Jacques Rigaut se met donc en quête d'un protecteur moins odieux et d'un emploi moins matinal. Alors qu'il assiste à une séance d'occultisle où un spirite évoque l'esprit d'un officier tué lors de la guerre, Rigaut est remarqué par Jacques-Emile Blanche, critique d'art et portraitiste de la haute société et du monde des arts (il a peint, entre autres, Proust, Gide, Degas, Rodin, Debussy, Joyce, Cocteau et Drieu La Rochelle).

Blanche voit sans mal au-delà du masque cynique qu'affecte le jeune homme: "Tout fier de son insensibilité d'apprenti guerrier, cet hypersensible se vantait de n'avoir rien ressenti en voyant son camarade le plus cher tomber à ses côté." (Sur Jacques Rigaut) Et pourtant, en sortant de la séance de spiritisme, Rigaut "riait un peu nerveusement, à son ordinaire. C'était son tic de ricaner dès que le gagnait l'émotion." (Sur Jacques Rigaut).

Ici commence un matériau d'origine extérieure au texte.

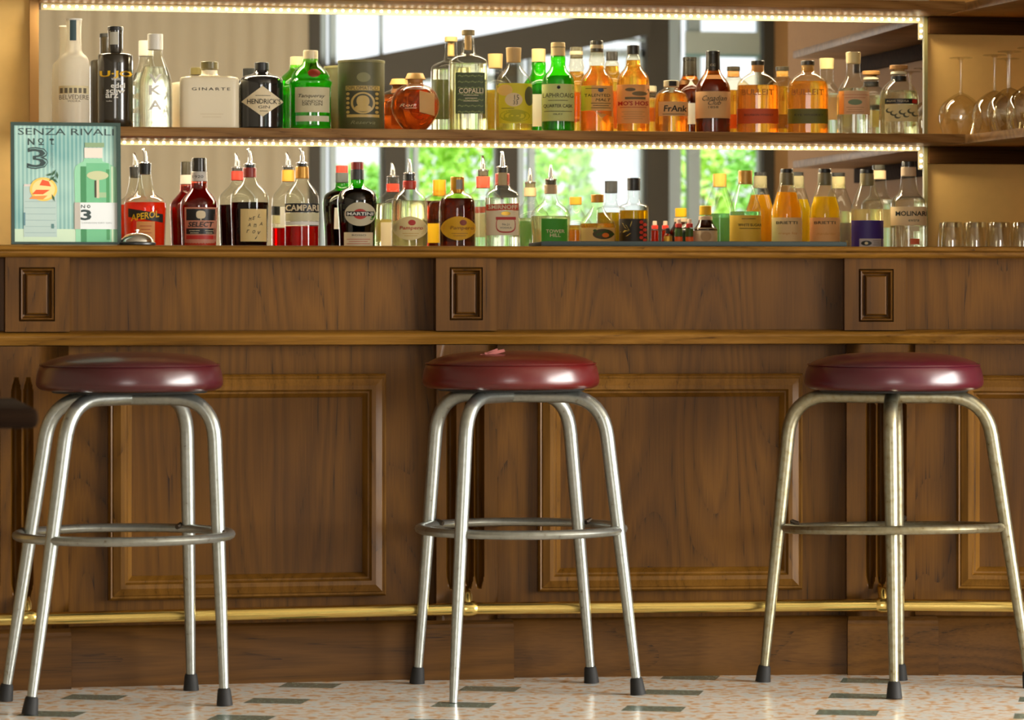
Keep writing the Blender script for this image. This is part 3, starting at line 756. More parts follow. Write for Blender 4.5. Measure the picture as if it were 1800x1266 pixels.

Le fantôme de l'ami Max n'est sans doute pas loin.

Rigaut offre ses services au peintre en termes pressants: "Monsieur, peut-être vous semblerai-je trop gigolo, prenez moi tout de même à l'essai.". Entre le peintre mondain, qui approche la soixantaine, et le "jeune homme pauvre" de 22 ans, la sympathie et l'affection naissent spontanément. "Jamais, écrit Blanche, amitié plus délicate ni plus forte ne se noua entre gens que rien, et surtout leur âge, n'aurat du rapprocher." Cette amitié, "filiale, et cependant dégagée de toute contrainte", va durer dix ans, jusqu'à la mort de Rigaut.